Work to be completed
Retype all of the data exactly as given.

━━━━━ Dataset extract ━━━━━

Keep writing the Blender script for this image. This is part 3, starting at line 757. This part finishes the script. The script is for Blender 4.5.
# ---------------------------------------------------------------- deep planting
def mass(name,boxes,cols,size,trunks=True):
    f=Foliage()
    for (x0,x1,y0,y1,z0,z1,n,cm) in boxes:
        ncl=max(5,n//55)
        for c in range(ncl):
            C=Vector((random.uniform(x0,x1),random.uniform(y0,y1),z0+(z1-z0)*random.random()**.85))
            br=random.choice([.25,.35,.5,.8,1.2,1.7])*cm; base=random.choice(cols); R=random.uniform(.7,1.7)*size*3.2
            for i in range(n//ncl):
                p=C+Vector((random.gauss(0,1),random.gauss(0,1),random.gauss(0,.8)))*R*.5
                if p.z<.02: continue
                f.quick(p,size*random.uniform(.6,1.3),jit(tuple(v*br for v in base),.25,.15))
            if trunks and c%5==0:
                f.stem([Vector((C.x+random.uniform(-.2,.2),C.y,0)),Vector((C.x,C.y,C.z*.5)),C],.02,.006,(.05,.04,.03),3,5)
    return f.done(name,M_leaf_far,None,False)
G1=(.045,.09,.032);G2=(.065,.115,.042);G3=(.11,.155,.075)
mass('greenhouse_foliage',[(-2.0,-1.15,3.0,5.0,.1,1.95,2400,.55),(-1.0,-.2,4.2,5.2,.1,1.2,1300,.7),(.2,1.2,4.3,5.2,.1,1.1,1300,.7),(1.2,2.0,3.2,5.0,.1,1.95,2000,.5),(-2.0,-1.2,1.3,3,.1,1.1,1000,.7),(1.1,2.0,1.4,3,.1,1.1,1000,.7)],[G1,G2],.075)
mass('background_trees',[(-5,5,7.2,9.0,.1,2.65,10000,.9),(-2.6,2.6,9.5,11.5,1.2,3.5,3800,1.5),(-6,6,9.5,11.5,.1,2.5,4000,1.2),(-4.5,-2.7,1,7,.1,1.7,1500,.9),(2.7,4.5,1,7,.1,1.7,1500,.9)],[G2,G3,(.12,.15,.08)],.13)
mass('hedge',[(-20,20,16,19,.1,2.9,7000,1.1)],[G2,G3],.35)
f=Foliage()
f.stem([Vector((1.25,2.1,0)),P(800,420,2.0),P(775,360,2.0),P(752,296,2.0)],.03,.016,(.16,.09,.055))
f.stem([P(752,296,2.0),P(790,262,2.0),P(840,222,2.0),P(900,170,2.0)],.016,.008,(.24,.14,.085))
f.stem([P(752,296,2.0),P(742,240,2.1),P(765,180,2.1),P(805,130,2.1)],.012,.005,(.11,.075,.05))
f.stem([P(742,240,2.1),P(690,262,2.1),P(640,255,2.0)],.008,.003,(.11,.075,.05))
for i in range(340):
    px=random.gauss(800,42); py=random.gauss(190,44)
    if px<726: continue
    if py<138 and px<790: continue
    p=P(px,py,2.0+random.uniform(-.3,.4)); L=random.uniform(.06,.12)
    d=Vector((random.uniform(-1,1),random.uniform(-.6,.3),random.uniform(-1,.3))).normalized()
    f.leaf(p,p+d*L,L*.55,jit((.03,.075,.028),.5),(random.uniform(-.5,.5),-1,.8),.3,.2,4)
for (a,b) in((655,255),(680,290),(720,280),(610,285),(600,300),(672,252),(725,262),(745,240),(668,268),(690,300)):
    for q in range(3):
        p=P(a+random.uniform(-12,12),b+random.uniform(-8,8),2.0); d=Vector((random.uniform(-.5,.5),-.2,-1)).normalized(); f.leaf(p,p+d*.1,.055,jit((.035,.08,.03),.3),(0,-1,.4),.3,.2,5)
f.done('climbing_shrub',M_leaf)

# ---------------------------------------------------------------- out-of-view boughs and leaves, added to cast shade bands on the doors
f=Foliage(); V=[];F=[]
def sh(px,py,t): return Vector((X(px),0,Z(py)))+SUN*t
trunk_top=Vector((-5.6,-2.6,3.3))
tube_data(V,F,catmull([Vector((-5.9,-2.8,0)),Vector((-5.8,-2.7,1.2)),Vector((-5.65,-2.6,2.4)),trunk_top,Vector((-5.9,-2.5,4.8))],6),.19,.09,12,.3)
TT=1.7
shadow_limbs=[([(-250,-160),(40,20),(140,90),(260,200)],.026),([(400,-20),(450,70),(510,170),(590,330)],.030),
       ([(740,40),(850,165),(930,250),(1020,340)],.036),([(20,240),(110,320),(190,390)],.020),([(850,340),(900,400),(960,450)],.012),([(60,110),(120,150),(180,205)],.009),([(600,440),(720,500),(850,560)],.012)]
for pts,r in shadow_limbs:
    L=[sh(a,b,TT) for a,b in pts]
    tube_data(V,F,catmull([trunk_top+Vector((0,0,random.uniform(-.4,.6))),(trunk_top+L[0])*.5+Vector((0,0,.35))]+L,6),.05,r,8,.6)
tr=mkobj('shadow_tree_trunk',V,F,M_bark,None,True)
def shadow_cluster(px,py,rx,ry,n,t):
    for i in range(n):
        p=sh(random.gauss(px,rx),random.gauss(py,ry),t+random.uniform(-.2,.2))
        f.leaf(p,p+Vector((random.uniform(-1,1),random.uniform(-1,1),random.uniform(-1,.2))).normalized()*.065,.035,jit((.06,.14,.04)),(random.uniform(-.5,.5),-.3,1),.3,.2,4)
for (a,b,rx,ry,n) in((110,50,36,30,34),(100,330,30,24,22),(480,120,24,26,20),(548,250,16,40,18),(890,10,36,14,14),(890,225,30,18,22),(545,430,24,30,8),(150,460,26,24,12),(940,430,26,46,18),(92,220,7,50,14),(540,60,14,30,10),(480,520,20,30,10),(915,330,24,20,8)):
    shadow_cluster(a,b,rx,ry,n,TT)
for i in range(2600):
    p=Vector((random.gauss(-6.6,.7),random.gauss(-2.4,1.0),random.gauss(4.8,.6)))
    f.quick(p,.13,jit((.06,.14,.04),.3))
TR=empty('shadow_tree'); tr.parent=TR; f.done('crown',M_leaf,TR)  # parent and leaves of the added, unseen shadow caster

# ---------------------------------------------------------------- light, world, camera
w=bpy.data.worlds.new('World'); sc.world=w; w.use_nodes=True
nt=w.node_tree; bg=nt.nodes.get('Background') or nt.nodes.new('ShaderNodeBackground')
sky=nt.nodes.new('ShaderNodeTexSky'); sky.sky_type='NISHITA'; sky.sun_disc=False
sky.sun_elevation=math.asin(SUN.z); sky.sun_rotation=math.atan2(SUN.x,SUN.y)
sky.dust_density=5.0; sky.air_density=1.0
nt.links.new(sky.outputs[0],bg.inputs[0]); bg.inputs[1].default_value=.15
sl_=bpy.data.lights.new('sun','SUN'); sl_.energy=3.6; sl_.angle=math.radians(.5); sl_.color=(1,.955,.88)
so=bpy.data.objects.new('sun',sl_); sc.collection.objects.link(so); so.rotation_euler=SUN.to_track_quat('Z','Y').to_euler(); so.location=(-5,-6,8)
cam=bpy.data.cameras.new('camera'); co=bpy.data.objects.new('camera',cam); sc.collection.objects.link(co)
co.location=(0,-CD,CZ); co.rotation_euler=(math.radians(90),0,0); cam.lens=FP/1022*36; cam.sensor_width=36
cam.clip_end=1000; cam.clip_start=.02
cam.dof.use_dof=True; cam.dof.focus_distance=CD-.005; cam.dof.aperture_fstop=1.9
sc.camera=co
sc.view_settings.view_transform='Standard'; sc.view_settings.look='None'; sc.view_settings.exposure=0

━━━━━

The solution
Keep writing the Blender script for this image. This is part 3, starting at line 757. This part finishes the script. The script is for Blender 4.5.
# ---------------------------------------------------------------- deep planting
def mass(name,boxes,cols,size,trunks=True):
    f=Foliage()
    for (x0,x1,y0,y1,z0,z1,n,cm) in boxes:
        ncl=max(5,n//55)
        for c in range(ncl):
            C=Vector((random.uniform(x0,x1),random.uniform(y0,y1),z0+(z1-z0)*random.random()**.85))
            br=random.choice([.25,.35,.5,.8,1.2,1.7])*cm; base=random.choice(cols); R=random.uniform(.7,1.7)*size*3.2
            for i in range(n//ncl):
                p=C+Vector((random.gauss(0,1),random.gauss(0,1),random.gauss(0,.8)))*R*.5
                if p.z<.02: continue
                f.quick(p,size*random.uniform(.6,1.3),jit(tuple(v*br for v in base),.25,.15))
            if trunks and c%5==0:
                f.stem([Vector((C.x+random.uniform(-.2,.2),C.y,0)),Vector((C.x,C.y,C.z*.5)),C],.02,.006,(.05,.04,.03),3,5)
    return f.done(name,M_leaf_far,None,False)
G1=(.045,.09,.032);G2=(.065,.115,.042);G3=(.11,.155,.075)
mass('greenhouse_foliage',[(-2.0,-1.15,3.0,5.0,.1,1.95,2400,.55),(-1.0,-.2,4.2,5.2,.1,1.2,1300,.7),(.2,1.2,4.3,5.2,.1,1.1,1300,.7),(1.2,2.0,3.2,5.0,.1,1.95,2000,.5),(-2.0,-1.2,1.3,3,.1,1.1,1000,.7),(1.1,2.0,1.4,3,.1,1.1,1000,.7)],[G1,G2],.075)
mass('background_trees',[(-5,5,7.2,9.0,.1,2.65,10000,.9),(-2.6,2.6,9.5,11.5,1.2,3.5,3800,1.5),(-6,6,9.5,11.5,.1,2.5,4000,1.2),(-4.5,-2.7,1,7,.1,1.7,1500,.9),(2.7,4.5,1,7,.1,1.7,1500,.9)],[G2,G3,(.12,.15,.08)],.13)
mass('hedge',[(-20,20,16,19,.1,2.9,7000,1.1)],[G2,G3],.35)
f=Foliage()
f.stem([Vector((1.25,2.1,0)),P(800,420,2.0),P(775,360,2.0),P(752,296,2.0)],.03,.016,(.16,.09,.055))
f.stem([P(752,296,2.0),P(790,262,2.0),P(840,222,2.0),P(900,170,2.0)],.016,.008,(.24,.14,.085))
f.stem([P(752,296,2.0),P(742,240,2.1),P(765,180,2.1),P(805,130,2.1)],.012,.005,(.11,.075,.05))
f.stem([P(742,240,2.1),P(690,262,2.1),P(640,255,2.0)],.008,.003,(.11,.075,.05))
for i in range(340):
    px=random.gauss(800,42); py=random.gauss(190,44)
    if px<726: continue
    if py<138 and px<790: continue
    p=P(px,py,2.0+random.uniform(-.3,.4)); L=random.uniform(.06,.12)
    d=Vector((random.uniform(-1,1),random.uniform(-.6,.3),random.uniform(-1,.3))).normalized()
    f.leaf(p,p+d*L,L*.55,jit((.03,.075,.028),.5),(random.uniform(-.5,.5),-1,.8),.3,.2,4)
for (a,b) in((655,255),(680,290),(720,280),(610,285),(600,300),(672,252),(725,262),(745,240),(668,268),(690,300)):
    for q in range(3):
        p=P(a+random.uniform(-12,12),b+random.uniform(-8,8),2.0); d=Vector((random.uniform(-.5,.5),-.2,-1)).normalized(); f.leaf(p,p+d*.1,.055,jit((.035,.08,.03),.3),(0,-1,.4),.3,.2,5)
f.done('climbing_shrub',M_leaf)

# ---------------------------------------------------------------- out-of-view boughs and leaves, added to cast shade bands on the doors
f=Foliage(); V=[];F=[]
def sh(px,py,t): return Vector((X(px),0,Z(py)))+SUN*t
trunk_top=Vector((-5.6,-2.6,3.3))
tube_data(V,F,catmull([Vector((-5.9,-2.8,0)),Vector((-5.8,-2.7,1.2)),Vector((-5.65,-2.6,2.4)),trunk_top,Vector((-5.9,-2.5,4.8))],6),.19,.09,12,.3)
TT=1.7
shadow_limbs=[([(-250,-160),(40,20),(140,90),(260,200)],.026),([(400,-20),(450,70),(510,170),(590,330)],.030),
       ([(740,40),(850,165),(930,250),(1020,340)],.036),([(20,240),(110,320),(190,390)],.020),([(850,340),(900,400),(960,450)],.012),([(60,110),(120,150),(180,205)],.009),([(600,440),(720,500),(850,560)],.012)]
for pts,r in shadow_limbs:
    L=[sh(a,b,TT) for a,b in pts]
    tube_data(V,F,catmull([trunk_top+Vector((0,0,random.uniform(-.4,.6))),(trunk_top+L[0])*.5+Vector((0,0,.35))]+L,6),.05,r,8,.6)
tr=mkobj('shadow_tree_trunk',V,F,M_bark,None,True)
def shadow_cluster(px,py,rx,ry,n,t):
    for i in range(n):
        p=sh(random.gauss(px,rx),random.gauss(py,ry),t+random.uniform(-.2,.2))
        f.leaf(p,p+Vector((random.uniform(-1,1),random.uniform(-1,1),random.uniform(-1,.2))).normalized()*.065,.035,jit((.06,.14,.04)),(random.uniform(-.5,.5),-.3,1),.3,.2,4)
for (a,b,rx,ry,n) in((110,50,36,30,34),(100,330,30,24,22),(480,120,24,26,20),(548,250,16,40,18),(890,10,36,14,14),(890,225,30,18,22),(545,430,24,30,8),(150,460,26,24,12),(940,430,26,46,18),(92,220,7,50,14),(540,60,14,30,10),(480,520,20,30,10),(915,330,24,20,8)):
    shadow_cluster(a,b,rx,ry,n,TT)
for i in range(2600):
    p=Vector((random.gauss(-6.6,.7),random.gauss(-2.4,1.0),random.gauss(4.8,.6)))
    f.quick(p,.13,jit((.06,.14,.04),.3))
TR=empty('shadow_tree'); tr.parent=TR; f.done('crown',M_leaf,TR)  # parent and leaves of the added, unseen shadow caster

# ---------------------------------------------------------------- light, world, camera
w=bpy.data.worlds.new('World'); sc.world=w; w.use_nodes=True
nt=w.node_tree; bg=nt.nodes.get('Background') or nt.nodes.new('ShaderNodeBackground')
sky=nt.nodes.new('ShaderNodeTexSky'); sky.sky_type='NISHITA'; sky.sun_disc=False
sky.sun_elevation=math.asin(SUN.z); sky.sun_rotation=math.atan2(SUN.x,SUN.y)
sky.dust_density=5.0; sky.air_density=1.0
nt.links.new(sky.outputs[0],bg.inputs[0]); bg.inputs[1].default_value=.15
sl_=bpy.data.lights.new('sun','SUN'); sl_.energy=3.6; sl_.angle=math.radians(.5); sl_.color=(1,.955,.88)
so=bpy.data.objects.new('sun',sl_); sc.collection.objects.link(so); so.rotation_euler=SUN.to_track_quat('Z','Y').to_euler(); so.location=(-5,-6,8)
cam=bpy.data.cameras.new('camera'); co=bpy.data.objects.new('camera',cam); sc.collection.objects.link(co)
co.location=(0,-CD,CZ); co.rotation_euler=(math.radians(90),0,0); cam.lens=FP/1022*36; cam.sensor_width=36
cam.clip_end=1000; cam.clip_start=.02
cam.dof.use_dof=True; cam.dof.focus_distance=CD-.005; cam.dof.aperture_fstop=1.9
sc.camera=co
sc.view_settings.view_transform='Standard'; sc.view_settings.look='None'; sc.view_settings.exposure=0